*WRITTEN INSTRUCTION*: Copy each line where the word "plinth" occurs.

*COLLECTED MATERIAL*:
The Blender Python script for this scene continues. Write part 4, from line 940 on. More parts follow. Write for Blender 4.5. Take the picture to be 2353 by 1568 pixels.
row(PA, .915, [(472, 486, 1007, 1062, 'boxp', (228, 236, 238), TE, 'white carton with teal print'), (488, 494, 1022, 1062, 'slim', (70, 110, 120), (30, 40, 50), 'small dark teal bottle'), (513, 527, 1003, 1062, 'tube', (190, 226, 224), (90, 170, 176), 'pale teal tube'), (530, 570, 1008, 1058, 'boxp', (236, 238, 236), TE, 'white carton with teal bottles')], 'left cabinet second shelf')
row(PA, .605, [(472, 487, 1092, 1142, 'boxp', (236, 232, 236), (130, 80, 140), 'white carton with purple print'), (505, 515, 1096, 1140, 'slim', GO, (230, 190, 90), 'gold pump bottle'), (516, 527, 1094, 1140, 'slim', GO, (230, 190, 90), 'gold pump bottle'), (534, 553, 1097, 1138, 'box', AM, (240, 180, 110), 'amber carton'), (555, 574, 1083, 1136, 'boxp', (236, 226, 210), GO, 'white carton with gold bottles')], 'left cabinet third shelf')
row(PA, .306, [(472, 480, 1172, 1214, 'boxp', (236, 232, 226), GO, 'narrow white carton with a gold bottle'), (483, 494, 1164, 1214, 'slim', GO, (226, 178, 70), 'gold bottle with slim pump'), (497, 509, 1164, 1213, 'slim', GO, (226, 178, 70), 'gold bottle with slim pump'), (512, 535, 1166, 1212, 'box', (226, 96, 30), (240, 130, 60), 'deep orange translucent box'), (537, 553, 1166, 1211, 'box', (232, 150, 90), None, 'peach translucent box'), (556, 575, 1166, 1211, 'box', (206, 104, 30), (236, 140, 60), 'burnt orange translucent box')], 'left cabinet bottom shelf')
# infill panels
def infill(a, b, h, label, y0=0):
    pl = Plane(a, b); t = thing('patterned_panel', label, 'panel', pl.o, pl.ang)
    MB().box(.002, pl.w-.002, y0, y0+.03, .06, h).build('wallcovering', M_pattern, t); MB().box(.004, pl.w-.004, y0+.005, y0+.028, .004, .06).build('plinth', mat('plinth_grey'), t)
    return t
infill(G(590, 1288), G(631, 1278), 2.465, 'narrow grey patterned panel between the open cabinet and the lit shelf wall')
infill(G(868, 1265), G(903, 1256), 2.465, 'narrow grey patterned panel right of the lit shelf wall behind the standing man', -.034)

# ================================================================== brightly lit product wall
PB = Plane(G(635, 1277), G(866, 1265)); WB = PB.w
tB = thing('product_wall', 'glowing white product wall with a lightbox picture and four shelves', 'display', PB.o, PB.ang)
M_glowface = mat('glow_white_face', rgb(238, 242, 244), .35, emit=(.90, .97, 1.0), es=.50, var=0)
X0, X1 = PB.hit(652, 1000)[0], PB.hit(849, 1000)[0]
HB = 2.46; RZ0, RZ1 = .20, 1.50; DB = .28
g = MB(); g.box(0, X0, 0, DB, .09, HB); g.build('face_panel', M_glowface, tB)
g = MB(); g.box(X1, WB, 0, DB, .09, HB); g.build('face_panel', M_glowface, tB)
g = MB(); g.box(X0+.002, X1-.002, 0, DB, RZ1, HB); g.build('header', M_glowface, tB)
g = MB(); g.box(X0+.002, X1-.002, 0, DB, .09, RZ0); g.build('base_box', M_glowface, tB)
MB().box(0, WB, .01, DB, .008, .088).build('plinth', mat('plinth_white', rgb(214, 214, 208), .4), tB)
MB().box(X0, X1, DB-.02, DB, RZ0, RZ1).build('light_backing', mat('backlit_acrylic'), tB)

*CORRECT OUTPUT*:
    MB().box(.002, pl.w-.002, y0, y0+.03, .06, h).build('wallcovering', M_pattern, t); MB().box(.004, pl.w-.004, y0+.005, y0+.028, .004, .06).build('plinth', mat('plinth_grey'), t)
MB().box(0, WB, .01, DB, .008, .088).build('plinth', mat('plinth_white', rgb(214, 214, 208), .4), tB)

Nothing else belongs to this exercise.